Customer PO Number/Opportunity PO Number: This would be the second most preferable merge criteria. There is typically very little change after it is issued. However, operations/sales folks perform different behavior with the system data entry. Sometimes is is perfect but other time similar behavior as what is in "Opportunity PO Number" can be seen.

Customer Tool ID/Opportunity Tool ID: This is the third most preferable join criteria. And actually, it can't be used alone, and needs to merge on the combination of the Tool ID and the Tool Category. A single Tool ID can have a category of MT or PK. The PK stands for prefacility kit and MT for main tool. A single tool id will typically have a MT and PK record. Additionally, this value can change in relationship to the Customer PK value.

In a single merge action, my idea is as follows:

First: Attempt to merge the Customer table to Opportunity on the Opportunity GUID. This would work for rows (1,2,3,4).

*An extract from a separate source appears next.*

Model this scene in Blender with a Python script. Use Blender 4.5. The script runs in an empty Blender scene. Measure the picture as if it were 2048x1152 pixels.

Any failing records would go to criteria two.

Second: Attempt to merge the Customer table to the Opportunity table on the PO number match. This should be successful for rows (5,7,10,11) but would fail on (6,8,912,13,14,15)

After this check go to merge criteria three.

Third: Attempt to merge the Customer table to the Opportunity table on the combination of Tool ID and Category. This should be successful for rows (6,8,12,13,14) but fail on (9,15)

Rows 9 and 15 would just fail and not bring any columns back just how a merge failure on the setup criteria works now.